Sandalwood is an aromatic wood prized throughout East Asia for its use in architecture, sculpture, and incense since at least the 8th century. It was among the major luxury trade goods imported from Southeast Asia, and in the 18th-19th centuries from the Pacific Islands via European and American traders.

One large piece of sandalwood, known as the ranjatai, was held in the Imperial Shôsôin treasury since the 8th century. Pieces were broken off from time to time for use by the Imperial Household or members of the Imperial family. Ashikaga Yoshimasa and Oda Nobunaga were the only figures outside of the Imperial family to be granted access to pieces of this famous and treasured ancient piece of incense wood.[1]

In the Edo period, sandalwood was imported via the Chinese in Nagasaki, among other sources, along with other luxury goods such as tortoiseshell and ivory.
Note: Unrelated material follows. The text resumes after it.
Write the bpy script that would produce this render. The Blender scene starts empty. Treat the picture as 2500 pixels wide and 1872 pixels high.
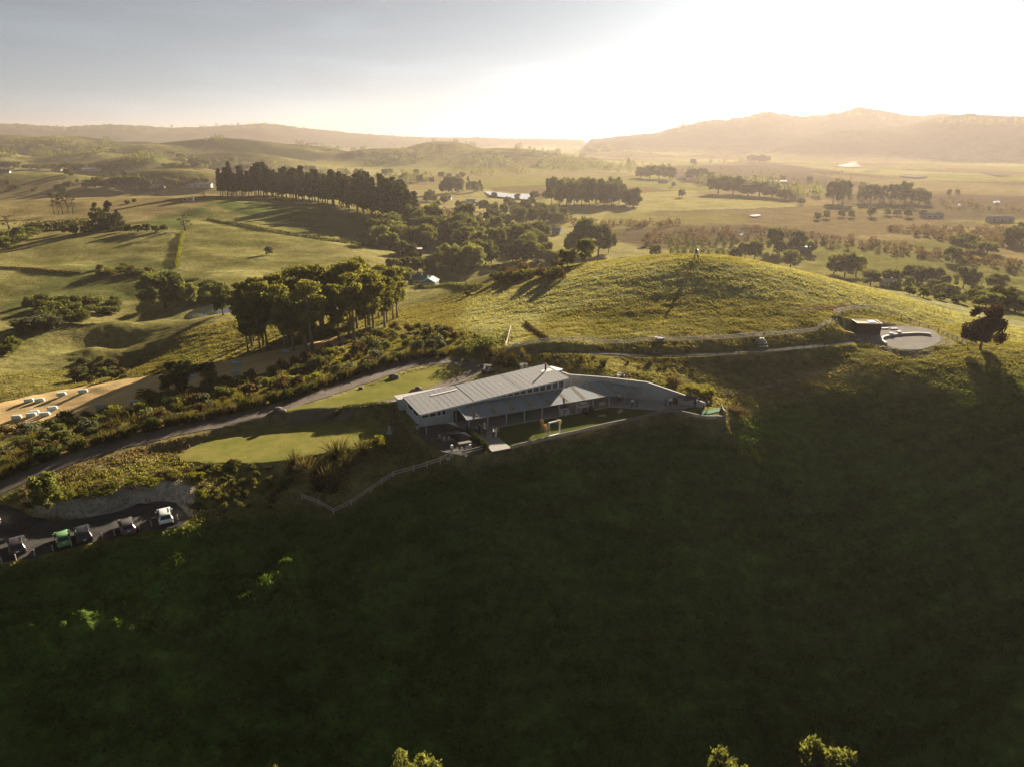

Meanwhile, as the trans-Pacific trade in furs from the Pacific Northwest died down in the 1810s-1820s, and as China continued to show little interest in most Western goods other than silver, American and other traders hit upon sandalwood as a product they could sell in China, thus allowing them access to the profitable China trade. American and other Western merchant ships thus began trading in sandalwood from Hawaii, Fiji, the New Hebrides, and elsewhere in the Pacific, selling European and Chinese luxury goods to Pacific chiefs and others in exchange. Sandalwood quickly became one of the most prominent and influential trade goods for many Pacific Island economies, hitting its peak in the 1820s.

References

  • Marsall Sahlins, "Cosmologies of Capitalism," Nicholas Dirks and Sherry Ortner et al. (eds.), Culture/power/history: a reader in contemporary social theory, Princeton University Press (1993), 431-433.
  1. Morgan Pitelka, Spectacular Accumulation, University of Hawaii Press (2016), 45-46, 183n14.